TORONTO - Terrorism is the height of criminal behaviour — eclipsing even first-degree murder — and prison terms must reflect the severity of the offence, Crown lawyers will argue before Ontario's highest court.

The Crown is calling on the Ontario Court of Appeal to increase the sentence of Saad Khalid, a member of the so-called Toronto 18.

Khalid pleaded guilty last year to participating in a terror plot with the intention of causing an explosion. He was sentenced to 14 years, which amounts to seven more years in custody after credit for time served.

Court documents filed in advance of the hearing, scheduled for Thursday, show Crown lawyers will argue that is far too lenient for such a heinous crime.

"At present he will be eligible to walk free on parole five-and-a-half years after the date of his arrest, and be totally free of penal supervision four-and-a-half years later," the lawyers write.

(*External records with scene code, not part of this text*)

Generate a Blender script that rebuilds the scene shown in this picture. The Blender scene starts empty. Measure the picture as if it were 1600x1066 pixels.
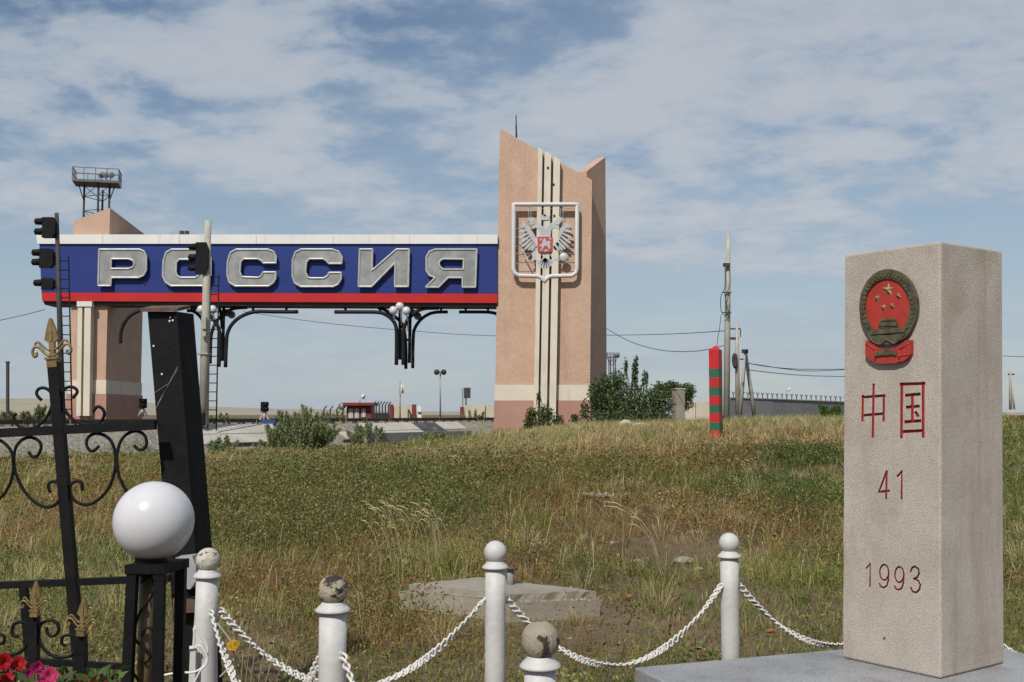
import bpy, bmesh, math, random
import numpy as np
from mathutils import Vector, Matrix
from mathutils.geometry import tessellate_polygon
random.seed(7); rng = np.random.default_rng(11)
scene = bpy.context.scene
C = scene.collection
PI = math.pi
# ------------------------------------------------------------------ camera, world, sun, exposure
EYE = 1.6; F = 1690.0; PITCH = math.atan(115/F)
cam_d = bpy.data.cameras.new('camera'); cam = bpy.data.objects.new('camera', cam_d); C.objects.link(cam)
cam.location = (0, 0, EYE); cam.rotation_euler = (PI/2+PITCH, 0, 0)
cam_d.sensor_width = 36; cam_d.lens = 36*F/1600; cam_d.clip_start = .1; cam_d.clip_end = 9000
scene.camera = cam
SUN_AZ, SUN_EL = math.radians(21), math.radians(46)
sun_vec = Vector((-math.sin(SUN_AZ)*math.cos(SUN_EL), -math.cos(SUN_AZ)*math.cos(SUN_EL), math.sin(SUN_EL)))
sd = bpy.data.lights.new('sun', 'SUN'); sd.energy = 4.3; sd.angle = math.radians(.53); sd.color = (1, .94, .85)
so = bpy.data.objects.new('sun', sd); C.objects.link(so); so.rotation_euler = sun_vec.to_track_quat('Z', 'Y').to_euler()
so.location = (0, -20, 40)
scene.view_settings.view_transform = 'Standard'; scene.view_settings.look = 'None'
scene.view_settings.exposure = 0.0; scene.view_settings.gamma = 1
scene.render.engine = 'CYCLES'
scene.cycles.max_bounces = 6; scene.cycles.diffuse_bounces = 3; scene.cycles.glossy_bounces = 2
scene.cycles.transparent_max_bounces = 8; scene.cycles.caustics_reflective = False; scene.cycles.caustics_refractive = False
scene.cycles.use_denoising = True

world = bpy.data.worlds.new('World'); scene.world = world; world.use_nodes = True
SKY_STRENGTH = .08
def build_world():
    nt = world.node_tree; N = nt.nodes; L = nt.links; N.clear()
    out = N.new('ShaderNodeOutputWorld'); bg = N.new('ShaderNodeBackground'); bg.inputs[1].default_value = SKY_STRENGTH
    L.new(bg.outputs[0], out.inputs[0])
    sky = N.new('ShaderNodeTexSky'); sky.sky_type = 'NISHITA'; sky.sun_disc = False
    sky.sun_elevation = SUN_EL; sky.sun_rotation = PI+SUN_AZ
    sky.air_density = 1.2; sky.dust_density = .5; sky.ozone_density = 2.0; sky.altitude = 600
    tc = N.new('ShaderNodeTexCoord'); sp = N.new('ShaderNodeSeparateXYZ'); L.new(tc.outputs['Generated'], sp.inputs[0])
    def m(op, a, b=None, c=None):
        n = N.new('ShaderNodeMath'); n.operation = op
        for i, v in enumerate((a, b, c)):
            if v is None: continue
            if isinstance(v, (int, float)): n.inputs[i].default_value = v
            else: L.new(v, n.inputs[i])
        return n.outputs[0]
    z = m('MAXIMUM', sp.outputs[2], 0.0); zz = m('ADD', z, .20)
    u = m('DIVIDE', sp.outputs[0], zz); v = m('DIVIDE', sp.outputs[1], zz)
    cb = N.new('ShaderNodeCombineXYZ'); L.new(u, cb.inputs[0]); L.new(v, cb.inputs[1])
    def noise(scale, detail, rough, dist, off, sx=1, sy=1, rz=0):
        mp = N.new('ShaderNodeMapping'); L.new(cb.outputs[0], mp.inputs[0])
        mp.inputs['Location'].default_value = off; mp.inputs['Scale'].default_value = (sx, sy, 1); mp.inputs['Rotation'].default_value = (0, 0, rz)
        n = N.new('ShaderNodeTexNoise'); n.inputs['Scale'].default_value = scale; n.inputs['Detail'].default_value = detail
        n.inputs['Roughness'].default_value = rough; n.inputs['Distortion'].default_value = dist
        L.new(mp.outputs[0], n.inputs['Vector']); return n.outputs[0]
    def ss(x, a, b):
        n = N.new('ShaderNodeMapRange'); n.interpolation_type = 'SMOOTHSTEP'; n.inputs[1].default_value = a; n.inputs[2].default_value = b
        L.new(x, n.inputs[0]); return n.outputs[0]
    big = noise(.9, 2, .5, .3, (4.4, 6.1, 0), 1, 1.1, .45)
    med = noise(3.4, 9, .56, .2, (2.3, 2.1, 0), 1, 1.15, .45)
    puff = noise(9.5, 8, .6, .12, (5, 1, 0), 1, 1.15, .3)
    d = m('ADD', m('MULTIPLY', big, .70), m('ADD', m('MULTIPLY', med, .78), m('MULTIPLY', puff, .38)))
    cov = m('MULTIPLY', ss(d, .81, 1.0), m('SUBTRACT', 1.0, m('MULTIPLY', ss(z, .15, .03), .6)))
    # thin veil that thickens towards the horizon
    veil = ss(noise(1.3, 5, .55, .5, (8, 3, 0), 1, 1.5, .3), .30, .70)
    veil = m('MULTIPLY', veil, .27)
    hz = ss(z, .30, .0); veil = m('ADD', veil, m('MULTIPLY', hz, .62))
    fac = m('SUBTRACT', 1.0, m('MULTIPLY', m('SUBTRACT', 1.0, m('MULTIPLY', cov, .80)), m('SUBTRACT', 1.0, veil)))
    # thin parts bluish, thick parts whiter
    thick = m('MULTIPLY', ss(d, .88, 1.12), m('SUBTRACT', 1.0, m('MULTIPLY', ss(z, .17, .02), .85)))
    cr = N.new('ShaderNodeMix'); cr.data_type = 'RGBA'; L.new(thick, cr.inputs[0])
    cr.inputs[6].default_value = (4.9, 5.8, 6.9, 1); cr.inputs[7].default_value = (6.55, 6.9, 7.45, 1)
    mx = N.new('ShaderNodeMix'); mx.data_type = 'RGBA'; L.new(fac, mx.inputs[0]); L.new(sky.outputs[0], mx.inputs[6]); L.new(cr.outputs[2], mx.inputs[7])
    L.new(mx.outputs[2], bg.inputs[0])
build_world()

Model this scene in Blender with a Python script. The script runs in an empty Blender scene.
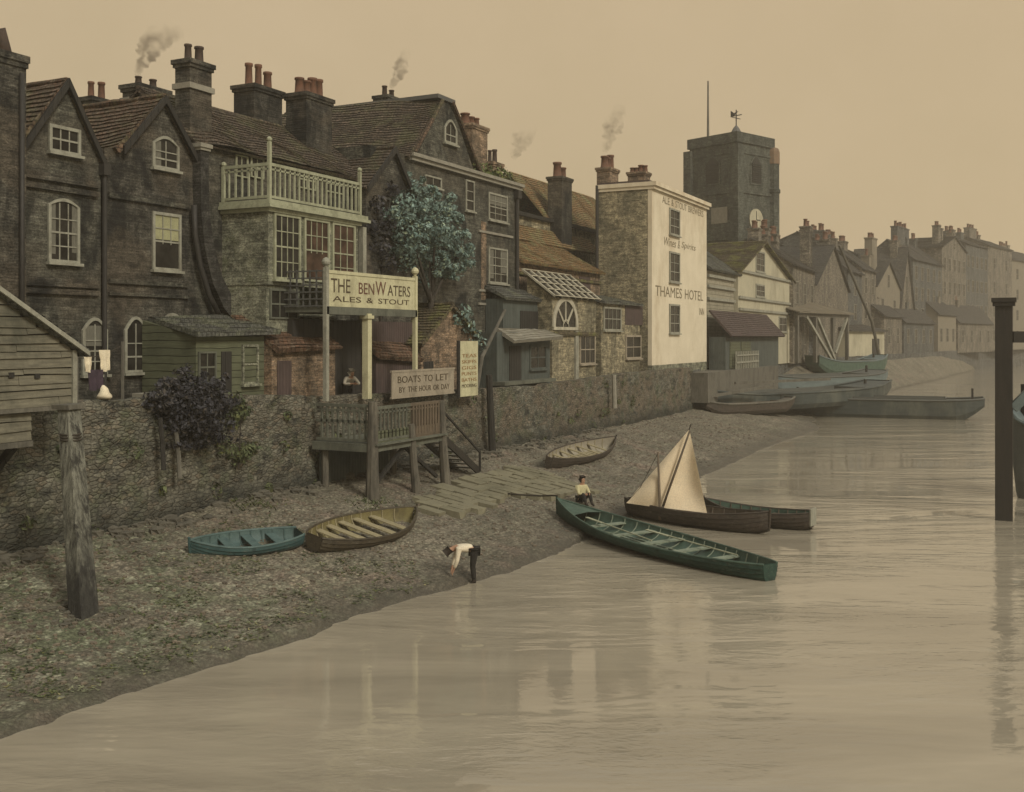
import bpy, bmesh, math, random
from mathutils import Vector, Matrix, noise as mnoise

random.seed(7)
RAD = math.radians
sc = bpy.context.scene
COL = sc.collection

# ---------------------------------------------------------------- camera geometry
FPX, HEYE, HORIZ = 1050.0, 6.8, 338.0
YAW = RAD(26.7)
CS, SN = math.cos(YAW), math.sin(YAW)

def on_x(px, X):
    """(y, depth) where the sight line of column px meets the plane x = X"""
    a = (px - 512) / FPX
    t = X / (a * CS - SN)
    return t * (a * SN + CS), t

def on_y(px, Y):
    a = (px - 512) / FPX
    t = Y / (a * SN + CS)
    return t * (a * CS - SN), t

def zt(py, t):
    return HEYE - (py - HORIZ) / FPX * t

def at(px, t):
    a = (px - 512) / FPX
    return t * (a * CS - SN), t * (a * SN + CS)

def zx(px, py, X):
    return zt(py, on_x(px, X)[1])

def at_z(px, py, z):
    t = FPX * (HEYE - z) / (py - HORIZ)
    x, y = at(px, t)
    return Vector((x, y, z))

# ---------------------------------------------------------------- node helpers
class NT:
    def __init__(self, name):
        self.m = bpy.data.materials.new(name)
        self.m.use_nodes = True
        self.t = self.m.node_tree
        self.out = self.t.nodes['Material Output']
        self.b = self.t.nodes['Principled BSDF']
    def n(self, kind, ins=None, **pr):
        nd = self.t.nodes.new(kind)
        for k, v in pr.items():
            setattr(nd, k, v)
        for k, v in (ins or {}).items():
            if isinstance(v, bpy.types.NodeSocket):
                self.t.links.new(v, nd.inputs[k])
            else:
                nd.inputs[k].default_value = v
        return nd
    def link(self, a, b):
        self.t.links.new(a, b)
    def coord(self):
        return self.n('ShaderNodeTexCoord').outputs['Object']
    def scaled(self, v, s):
        return self.n('ShaderNodeVectorMath', {0: v, 1: s}, operation='MULTIPLY').outputs[0]
    def noise(self, v, scale, detail=4.0, rough=0.6, dist=0.0):
        return self.n('ShaderNodeTexNoise', {'Vector': v, 'Scale': scale, 'Detail': detail, 'Roughness': rough, 'Distortion': dist}).outputs['Fac']
    def ramp(self, f, stops):
        r = self.n('ShaderNodeValToRGB', {'Fac': f})
        cr = r.color_ramp
        while len(cr.elements) < len(stops):
            cr.elements.new(0.5)
        for e, (p, c) in zip(cr.elements, stops):
            e.position = p
            e.color = (c, c, c, 1) if isinstance(c, (int, float)) else (*c, 1)
        return r.outputs['Color']
    def mix(self, f, a, b, mode='MIX'):
        nd = self.n('ShaderNodeMix', data_type='RGBA', blend_type=mode)
        for k, v in ((0, f), (6, a), (7, b)):
            if isinstance(v, bpy.types.NodeSocket):
                self.link(v, nd.inputs[k])
            elif k == 0:
                nd.inputs[k].default_value = v
            else:
                nd.inputs[k].default_value = (v, v, v, 1) if isinstance(v, (int, float)) else (*v, 1)
        return nd.outputs[2]
    def math(self, op, a, b=0.0):
        nd = self.n('ShaderNodeMath', operation=op)
        for k, v in ((0, a), (1, b)):
            if isinstance(v, bpy.types.NodeSocket):
                self.link(v, nd.inputs[k])
            else:
                nd.inputs[k].default_value = v
        return nd.outputs[0]
    def bump(self, h, s=0.5, d=0.05, base=None):
        ins = {'Height': h, 'Strength': s, 'Distance': d}
        if base is not None:
            ins['Normal'] = base
        return self.n('ShaderNodeBump', ins).outputs[0]
    def done(self, col, rough=0.85, normal=None, metal=0.0, spec=0.3):
        for k, v in (('Base Color', col), ('Roughness', rough)):
            if isinstance(v, bpy.types.NodeSocket):
                self.link(v, self.b.inputs[k])
            else:
                self.b.inputs[k].default_value = (*v, 1) if k == 'Base Color' else v
        self.b.inputs['Metallic'].default_value = metal
        self.b.inputs['Specular IOR Level'].default_value = spec
        if normal is not None:
            self.link(normal, self.b.inputs['Normal'])
        return self.m

def wall_vec(T, zs=1.0):
    v = T.coord()
    s = T.n('ShaderNodeSeparateXYZ', {0: v})
    xy = T.math('ADD', s.outputs[0], s.outputs[1])
    z = T.math('MULTIPLY', s.outputs[2], zs)
    wob = T.noise(v, 1.1, 2)
    z = T.math('ADD', z, T.math('MULTIPLY', wob, 0.10))
    c = T.n('ShaderNodeCombineXYZ', {0: xy, 1: z, 2: 0.0})
    return v, c.outputs[0]

def mat_brick(name, c1, c2, mortar, bw=0.27, rh=0.095, stain=(0.02, 0.02, 0.018), stain_amt=0.75, moss=None, patch=None):
    T = NT(name)
    v, w = wall_vec(T)
    br = T.n('ShaderNodeTexBrick', {'Vector': w, 'Color1': (*c1, 1), 'Color2': (*c2, 1), 'Mortar': (*mortar, 1), 'Scale': 1.0,
             'Mortar Size': 0.012, 'Mortar Smooth': 0.4, 'Bias': 0.0, 'Brick Width': bw, 'Row Height': rh})
    col = br.outputs['Color']
    # scattered odd bricks, mid-size mottling and long soot runs
    n1 = T.noise(T.scaled(v, (1, 1, 2.2)), 5.5, 5, 0.7)
    col = T.mix(T.ramp(n1, [(0.38, 0.0), (0.68, 0.6)]), col, tuple(min(1, x * 2.1 + 0.01) for x in c1))
    n2 = T.noise(T.scaled(v, (1, 1, 0.45)), 0.75, 6, 0.65, 0.6)
    col = T.mix(T.math('MULTIPLY', T.ramp(n2, [(0.43, 0.0), (0.58, 1.0)]), stain_amt), col, stain)
    if patch:
        n4 = T.noise(v, 0.42, 3, 0.5, 0.3)
        col = T.mix(T.ramp(n4, [(0.5, 0.0), (0.58, 0.75)]), col, patch)
    if moss:
        n3 = T.noise(v, 1.6, 5, 0.7)
        col = T.mix(T.ramp(n3, [(0.52, 0.0), (0.68, 0.7)]), col, moss)
    fine = T.noise(T.scaled(v, (1, 1, 1.6)), 15, 5, 0.75)
    col = T.mix(0.85, col, T.ramp(fine, [(0.33, 0.2), (0.72, 1.75)]), 'MULTIPLY')
    mott = T.noise(T.scaled(v, (1, 1, 1.3)), 2.6, 5, 0.75, 0.4)
    col = T.mix(0.8, col, T.ramp(mott, [(0.36, 0.35), (0.66, 1.65)]), 'MULTIPLY')
    course = T.noise(T.scaled(v, (.5, .5, 5.0)), 1.9, 4, 0.7)
    col = T.mix(0.7, col, T.ramp(course, [(0.35, 0.4), (0.68, 1.5)]), 'MULTIPLY')
    h = T.math('ADD', T.math('MULTIPLY', br.outputs['Fac'], -1.0), T.math('MULTIPLY', n1, 0.9))
    return T.done(col, 0.9, T.bump(h, 0.7, 0.03))

def mat_roof(name, c1, c2, moss=None, rh=0.16, bw=0.2, lichen=None):
    T = NT(name)
    v, w = wall_vec(T)
    br = T.n('ShaderNodeTexBrick', {'Vector': w, 'Color1': (*c1, 1), 'Color2': (*c2, 1), 'Mortar': (c1[0] * .25, c1[1] * .25, c1[2] * .25, 1), 'Scale': 1.0,
             'Mortar Size': 0.016, 'Mortar Smooth': 0.6, 'Bias': 0.0, 'Brick Width': bw, 'Row Height': rh})
    col = br.outputs['Color']
    n1 = T.noise(v, 3.2, 6, 0.72)
    col = T.mix(T.ramp(n1, [(0.35, 0.0), (0.7, 0.8)]), col, tuple(x * 0.35 for x in c2))
    if moss:
        col = T.mix(T.ramp(T.noise(v, 1.0, 5, 0.7), [(0.48, 0.0), (0.62, 0.8)]), col, moss)
    if lichen:
        col = T.mix(T.ramp(T.noise(v, 4.0, 4, 0.7), [(0.56, 0.0), (0.66, 0.8)]), col, lichen)
    fine = T.noise(v, 9, 5, 0.8)
    col = T.mix(0.85, col, T.ramp(fine, [(0.33, 0.15), (0.72, 1.9)]), 'MULTIPLY')
    h = T.math('ADD', T.math('MULTIPLY', br.outputs['Fac'], -1.0), n1)
    return T.done(col, 0.9, T.bump(h, 0.9, 0.05))

def mat_boards(name, c1, c2, rh=0.2, vertical=False, gap=0.03, rough=0.8):
    T = NT(name)
    v, w = wall_vec(T)
    s = T.n('ShaderNodeSeparateXYZ', {0: w})
    k = s.outputs[0] if vertical else s.outputs[1]
    fr = T.math('FRACT', T.math('MULTIPLY', k, 1.0 / rh))
    idx = T.math('FLOOR', T.math('MULTIPLY', k, 1.0 / rh))
    wn = T.n('ShaderNodeTexWhiteNoise', {'W': idx}, noise_dimensions='1D').outputs['Value']
    stretch = (4, 4, 0.5) if vertical else (0.6, 0.6, 9)
    gr = T.noise(T.scaled(v, stretch), 3.5, 6, 0.7)
    col = T.mix(wn, c1, c2)
    col = T.mix(T.ramp(gr, [(0.3, 0.0), (0.75, 0.8)]), col, tuple(x * 0.4 for x in c1))
    n2 = T.noise(v, 1.3, 4, 0.6)
    col = T.mix(T.ramp(n2, [(0.45, 0.0), (0.7, 0.6)]), col, tuple(x * 0.45 for x in c2))
    line = T.ramp(fr, [(0.0, 0.0), (gap * 2 + .06, 1.0)])
    col = T.mix(line, tuple(x * 0.18 for x in c1), col)
    h = T.math('ADD', T.math('MULTIPLY', line, 1.0), T.math('MULTIPLY', gr, 0.5))
    return T.done(col, rough, T.bump(h, 0.7, 0.03))

def mat_rough(name, c1, c2, scale=3.0, rough=0.85, bump=0.4, stretch=(1, 1, 1), dirt=None, spec=0.3, metal=0.0, fine=30):
    T = NT(name)
    v = T.coord()
    n = T.noise(T.scaled(v, stretch), scale, 6, 0.68)
    col = T.mix(T.ramp(n, [(0.32, 0.0), (0.7, 1.0)]), c1, c2)
    if dirt:
        col = T.mix(T.ramp(T.noise(T.scaled(v, (1, 1, 0.5)), scale * 0.4, 5, 0.7), [(0.48, 0.0), (0.68, 0.8)]), col, dirt)
    f = T.noise(T.scaled(v, stretch), fine, 3, 0.7)
    col = T.mix(0.4, col, T.ramp(f, [(0.3, 0.45), (0.75, 1.4)]), 'MULTIPLY')
    return T.done(col, rough, T.bump(T.math('ADD', n, T.math('MULTIPLY', f, 0.4)), bump, 0.03), metal, spec)

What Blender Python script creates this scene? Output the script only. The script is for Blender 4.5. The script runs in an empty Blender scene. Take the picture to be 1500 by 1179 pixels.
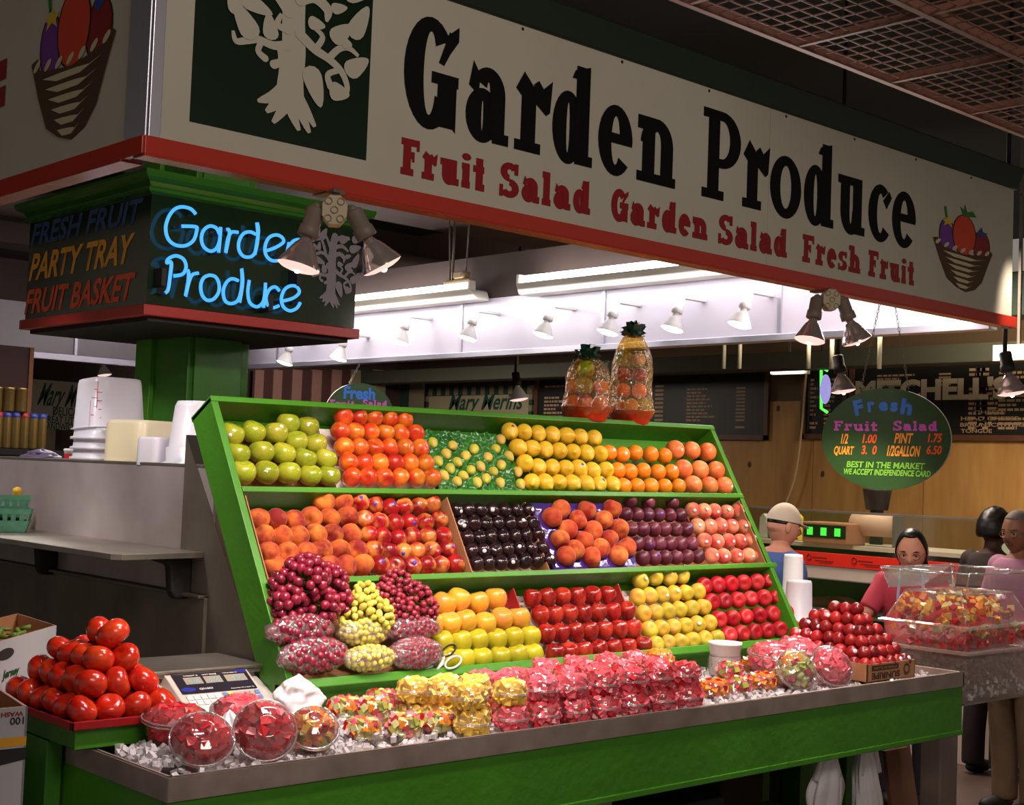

"On the scale of relative severity, this crime is at the very apex, eclipsing even the most serious forms of ordinary criminal violence."

The Crown argues the starting point for sentencing for active participation in a terrorist plot intent on causing death and "indiscriminate harm" to hundreds of innocent people should be life imprisonment.

Khalid was not the leader of the plot he was convicted in, so in this case the Crown says a further four to six years should be added to Khalid's sentence, making it 18 to 20, which they had asked for at the sentencing hearing.

"The moral blameworthiness and potential impact of this crime are an order of magnitude greater than that found in a single pre-meditated homicide, for which a life sentence is automatic," the Crown writes.

"It is just and proportionate that an individual who plots a crime as this will be permanently under the supervision of the state."

The Crown also contends the trial judge erred in not making an order under the Criminal Code for terrorism offences that the offender has to serve half the sentence or 10 years, whichever is less, before being released on full parole.

Khalid's lawyers suggest in court documents that the trial judge didn't actually make any errors in sentencing, rather the Crown just didn't get their way.

"Ultimately the appellant's complaint amounts to no more than that they believe the respondent's sentence was not long enough," his lawyers write.

There were plenty of mitigating factors that justify Khalid's sentence length, his lawyers write.

He was young — 19 years old — at the time of the offence, he pleaded guilty, and he demonstrated sincere remorse, they note. A psychiatrist found he poses no acute risk to himself or others and he has sought out spiritual counselling to understand and change his thinking.

"At the time he was sentenced, he was not the same person he was when he committed the offence," his lawyers write.

He has received a great deal of support from the community, has two offers of immediate employment upon his release and 64 relatives, friends and acquaintances have contributed more than $63,000 to an educational trust fund, his lawyers say.